I frequently target conservatives since they tend to be associated with Biblical Christianity more openly and since they are more likely to explicitly identify with rationality, as liberals are usually more willing to admit the emotionalistic roots of their ideologies. Nevertheless, liberals cling to many ideas that also merit deconstruction and refutation, even if their adherents are not as quick to overtly claim reason and objective reality are on their side. Among these ideas is their stance on personal ownership of firearms, an issue that is often tackled by imbeciles from all over the political spectrum. Conservatives tend to gratuitously glorify the personal use of guns, while liberals tend to fallaciously condemn them.
Liberals often oppose the existence of a legal right to own firearms if the weapons fall within arbitrary categories (or simply oppose any legal allowance to privately own guns), like if a gun is an assault rifle, as if there was a logical line that can be drawn between the legitimacy of possessing one weapon and that of possessing another. There is no type of firearm is immoral to own. As long as guns are not available to merely anyone at all who requests them, as psychological and moral stability and familiarity with weapon safety are necessary to legitimize gun ownership, there is no logical or moral basis for laws restricting what kinds of guns can be owned by civilians.
Indeed, it is civilian hands that are intended to be kept from specific types of firearms. A deep irony is that liberals might decry the police as a group of collectively murderous, racist (conveniently, they ignore the blatant sexism that leads to harsher treatment of men by police) oppressors while also saying that they should be the only ones to carry certain weapons. The hypocrisy of stereotyping the police while opposing the stereotyping of African Americans aside, it is lunacy to want to reserve the ownership of firearms, whether some or all, for a corrupt police force.
Rather than abandon this inconsistency, opponents of civilian firearm ownership tend to ignore that the fact that someone owns a firearm--or another kind of weapon--is irrelevant to whether the person in question is willing to use it for murder or other illicit purposes. Liberals are often simply frightened by gun ownership itself, and they allow their subjective preferences to dictate their political and ethical ideologies, which in turn fuels the desire to prohibit others from doing amoral things. The fact that England has criminalized butter knives highlights the utterly asinine lengths some liberals are willing to go to when it comes to mistaking ownership of an item for the cause of murder.

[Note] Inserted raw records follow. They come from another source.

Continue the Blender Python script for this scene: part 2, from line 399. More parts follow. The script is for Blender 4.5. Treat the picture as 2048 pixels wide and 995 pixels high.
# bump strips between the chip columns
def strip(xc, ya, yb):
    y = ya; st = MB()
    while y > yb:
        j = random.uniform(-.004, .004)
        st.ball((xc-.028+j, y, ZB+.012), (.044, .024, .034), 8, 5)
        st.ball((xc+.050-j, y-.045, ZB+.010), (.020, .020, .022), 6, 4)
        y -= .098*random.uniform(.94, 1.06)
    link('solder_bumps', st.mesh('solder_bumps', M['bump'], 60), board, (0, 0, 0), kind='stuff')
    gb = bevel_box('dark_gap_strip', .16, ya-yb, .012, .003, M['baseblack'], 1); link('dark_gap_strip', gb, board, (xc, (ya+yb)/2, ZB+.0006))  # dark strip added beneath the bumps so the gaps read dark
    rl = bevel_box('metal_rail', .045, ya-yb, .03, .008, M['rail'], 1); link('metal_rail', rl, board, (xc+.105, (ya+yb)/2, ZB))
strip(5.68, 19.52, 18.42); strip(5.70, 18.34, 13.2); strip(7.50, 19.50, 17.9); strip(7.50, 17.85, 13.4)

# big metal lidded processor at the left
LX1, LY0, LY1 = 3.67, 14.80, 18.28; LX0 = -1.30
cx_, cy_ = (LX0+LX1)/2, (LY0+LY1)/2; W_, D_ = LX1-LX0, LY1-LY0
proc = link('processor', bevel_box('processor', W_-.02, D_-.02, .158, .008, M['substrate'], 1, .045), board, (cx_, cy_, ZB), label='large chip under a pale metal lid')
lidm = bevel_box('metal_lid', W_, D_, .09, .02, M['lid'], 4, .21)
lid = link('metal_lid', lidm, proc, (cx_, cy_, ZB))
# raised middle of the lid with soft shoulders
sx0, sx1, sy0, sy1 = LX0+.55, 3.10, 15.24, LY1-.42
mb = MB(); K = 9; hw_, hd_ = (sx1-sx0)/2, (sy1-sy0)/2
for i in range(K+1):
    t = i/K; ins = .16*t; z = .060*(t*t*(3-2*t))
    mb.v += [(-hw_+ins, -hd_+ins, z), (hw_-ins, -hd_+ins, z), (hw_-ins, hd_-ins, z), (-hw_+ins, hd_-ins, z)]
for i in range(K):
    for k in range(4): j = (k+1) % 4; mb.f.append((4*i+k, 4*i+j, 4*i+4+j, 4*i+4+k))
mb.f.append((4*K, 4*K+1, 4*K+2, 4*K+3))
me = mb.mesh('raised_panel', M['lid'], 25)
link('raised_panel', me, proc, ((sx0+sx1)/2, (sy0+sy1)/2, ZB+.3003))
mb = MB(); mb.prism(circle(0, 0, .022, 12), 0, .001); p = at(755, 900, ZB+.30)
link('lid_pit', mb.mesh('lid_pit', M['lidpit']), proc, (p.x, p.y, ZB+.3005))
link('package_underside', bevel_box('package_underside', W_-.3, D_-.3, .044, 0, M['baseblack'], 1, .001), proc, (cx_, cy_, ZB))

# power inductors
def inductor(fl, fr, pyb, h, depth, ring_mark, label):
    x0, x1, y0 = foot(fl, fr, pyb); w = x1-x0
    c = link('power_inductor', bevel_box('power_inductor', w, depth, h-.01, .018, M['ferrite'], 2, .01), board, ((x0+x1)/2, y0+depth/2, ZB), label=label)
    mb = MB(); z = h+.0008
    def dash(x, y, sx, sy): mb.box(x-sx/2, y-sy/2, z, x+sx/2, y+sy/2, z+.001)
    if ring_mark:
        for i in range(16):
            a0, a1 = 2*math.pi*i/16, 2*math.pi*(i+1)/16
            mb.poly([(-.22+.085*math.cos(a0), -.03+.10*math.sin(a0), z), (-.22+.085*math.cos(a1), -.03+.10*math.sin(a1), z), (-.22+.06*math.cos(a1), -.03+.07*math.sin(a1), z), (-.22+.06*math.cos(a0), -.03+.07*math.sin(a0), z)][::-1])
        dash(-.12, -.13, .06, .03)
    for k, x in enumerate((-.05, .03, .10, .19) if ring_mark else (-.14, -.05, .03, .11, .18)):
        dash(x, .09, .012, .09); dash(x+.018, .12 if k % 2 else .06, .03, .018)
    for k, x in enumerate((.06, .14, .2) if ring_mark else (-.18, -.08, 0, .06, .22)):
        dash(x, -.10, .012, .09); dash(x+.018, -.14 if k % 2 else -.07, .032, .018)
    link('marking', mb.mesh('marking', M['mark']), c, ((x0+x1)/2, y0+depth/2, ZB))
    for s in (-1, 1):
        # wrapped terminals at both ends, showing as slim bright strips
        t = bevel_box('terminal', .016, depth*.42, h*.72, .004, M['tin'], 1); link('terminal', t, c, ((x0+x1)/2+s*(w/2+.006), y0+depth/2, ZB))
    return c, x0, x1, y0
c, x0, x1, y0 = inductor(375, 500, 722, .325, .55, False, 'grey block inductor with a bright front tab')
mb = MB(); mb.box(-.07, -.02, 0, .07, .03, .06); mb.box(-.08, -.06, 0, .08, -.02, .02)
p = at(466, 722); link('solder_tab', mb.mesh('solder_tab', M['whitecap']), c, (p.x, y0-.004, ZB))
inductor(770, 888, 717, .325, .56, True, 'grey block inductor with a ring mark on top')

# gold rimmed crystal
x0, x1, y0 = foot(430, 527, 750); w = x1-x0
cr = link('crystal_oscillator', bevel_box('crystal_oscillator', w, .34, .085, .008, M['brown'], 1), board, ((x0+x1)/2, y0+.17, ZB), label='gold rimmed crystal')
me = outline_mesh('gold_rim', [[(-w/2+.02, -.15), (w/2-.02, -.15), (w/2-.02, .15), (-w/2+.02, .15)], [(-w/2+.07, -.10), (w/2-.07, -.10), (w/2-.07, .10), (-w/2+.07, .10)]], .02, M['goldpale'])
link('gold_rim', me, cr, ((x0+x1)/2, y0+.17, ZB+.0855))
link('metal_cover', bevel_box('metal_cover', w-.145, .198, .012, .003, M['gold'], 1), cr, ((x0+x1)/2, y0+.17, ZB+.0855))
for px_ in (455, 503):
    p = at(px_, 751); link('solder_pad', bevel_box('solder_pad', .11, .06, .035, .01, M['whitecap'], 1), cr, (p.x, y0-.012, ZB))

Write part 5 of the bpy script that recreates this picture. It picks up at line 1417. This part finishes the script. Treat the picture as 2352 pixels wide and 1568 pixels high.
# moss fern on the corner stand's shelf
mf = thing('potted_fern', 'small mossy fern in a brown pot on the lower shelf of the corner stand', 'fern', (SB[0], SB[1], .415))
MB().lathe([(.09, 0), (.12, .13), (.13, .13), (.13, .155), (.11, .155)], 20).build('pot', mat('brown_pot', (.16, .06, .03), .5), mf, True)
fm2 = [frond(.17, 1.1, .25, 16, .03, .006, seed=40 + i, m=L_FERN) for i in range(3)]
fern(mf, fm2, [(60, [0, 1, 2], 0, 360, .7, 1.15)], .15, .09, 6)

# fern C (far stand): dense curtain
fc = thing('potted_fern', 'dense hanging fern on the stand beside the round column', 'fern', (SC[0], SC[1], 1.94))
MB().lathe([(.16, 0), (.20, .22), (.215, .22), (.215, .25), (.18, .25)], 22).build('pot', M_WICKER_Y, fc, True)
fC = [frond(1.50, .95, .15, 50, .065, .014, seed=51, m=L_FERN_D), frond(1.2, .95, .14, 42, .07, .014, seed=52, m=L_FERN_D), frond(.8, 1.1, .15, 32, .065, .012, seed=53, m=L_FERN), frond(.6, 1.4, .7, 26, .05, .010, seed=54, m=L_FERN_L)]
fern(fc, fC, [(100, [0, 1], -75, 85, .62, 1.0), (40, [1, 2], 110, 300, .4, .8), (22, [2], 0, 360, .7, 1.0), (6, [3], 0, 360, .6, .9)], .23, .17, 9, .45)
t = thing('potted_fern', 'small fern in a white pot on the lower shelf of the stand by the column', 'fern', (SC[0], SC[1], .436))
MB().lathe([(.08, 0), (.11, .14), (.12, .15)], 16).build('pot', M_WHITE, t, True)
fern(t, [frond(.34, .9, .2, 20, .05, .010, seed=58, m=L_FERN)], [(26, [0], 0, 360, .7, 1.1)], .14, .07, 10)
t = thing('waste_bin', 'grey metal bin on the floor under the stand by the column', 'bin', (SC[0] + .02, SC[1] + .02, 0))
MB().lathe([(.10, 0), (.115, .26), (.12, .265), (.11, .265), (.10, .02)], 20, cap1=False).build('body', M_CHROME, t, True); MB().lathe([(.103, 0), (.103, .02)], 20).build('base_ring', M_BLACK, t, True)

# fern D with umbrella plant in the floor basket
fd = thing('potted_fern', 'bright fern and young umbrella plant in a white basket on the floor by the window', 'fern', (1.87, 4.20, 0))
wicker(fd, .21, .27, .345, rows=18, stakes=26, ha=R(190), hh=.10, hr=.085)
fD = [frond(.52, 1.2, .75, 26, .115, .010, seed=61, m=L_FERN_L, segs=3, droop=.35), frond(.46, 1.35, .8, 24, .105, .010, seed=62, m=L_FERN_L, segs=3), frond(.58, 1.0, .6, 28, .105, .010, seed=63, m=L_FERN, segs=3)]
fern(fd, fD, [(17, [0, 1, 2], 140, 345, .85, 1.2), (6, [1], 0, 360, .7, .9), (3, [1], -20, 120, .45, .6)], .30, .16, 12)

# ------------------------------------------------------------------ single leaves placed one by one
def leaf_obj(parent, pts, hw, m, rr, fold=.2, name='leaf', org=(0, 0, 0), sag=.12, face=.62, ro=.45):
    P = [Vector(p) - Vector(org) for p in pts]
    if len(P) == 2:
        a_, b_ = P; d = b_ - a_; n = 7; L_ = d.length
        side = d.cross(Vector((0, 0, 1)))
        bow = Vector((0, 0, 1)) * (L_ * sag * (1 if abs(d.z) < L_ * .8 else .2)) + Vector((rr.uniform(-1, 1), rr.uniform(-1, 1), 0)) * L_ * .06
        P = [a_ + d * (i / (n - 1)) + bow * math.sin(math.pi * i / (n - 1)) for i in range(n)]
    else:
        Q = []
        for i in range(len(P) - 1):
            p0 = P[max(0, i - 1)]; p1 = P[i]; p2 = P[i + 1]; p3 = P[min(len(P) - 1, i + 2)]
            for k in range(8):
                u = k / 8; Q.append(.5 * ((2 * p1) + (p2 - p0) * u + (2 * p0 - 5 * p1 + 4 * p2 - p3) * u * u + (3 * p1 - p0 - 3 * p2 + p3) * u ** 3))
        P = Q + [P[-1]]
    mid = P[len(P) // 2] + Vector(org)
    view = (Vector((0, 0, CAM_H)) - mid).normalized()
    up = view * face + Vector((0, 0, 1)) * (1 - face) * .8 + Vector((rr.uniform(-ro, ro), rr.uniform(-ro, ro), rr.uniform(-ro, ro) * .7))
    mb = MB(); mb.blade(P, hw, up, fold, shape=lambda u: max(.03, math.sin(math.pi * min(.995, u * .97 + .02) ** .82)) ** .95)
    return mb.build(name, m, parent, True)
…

At best, the standard liberal position on gun ownership is thoroughly flawed. At worst, it is a position held while the inconsistencies and fallacies are known to its adherents. There is nothing abnormal about political parties endorsing hypocrisies, assumptions, and contradictions, and the errors of both major political factions in contemporary America need to be corrected until they are abandoned completely. Gun ownership is merely one of numerous subjects that the right and left often address in thoroughly inept ways, and many of the attitudes towards it exemplify the intellectual incompetence of the primary political parties in America.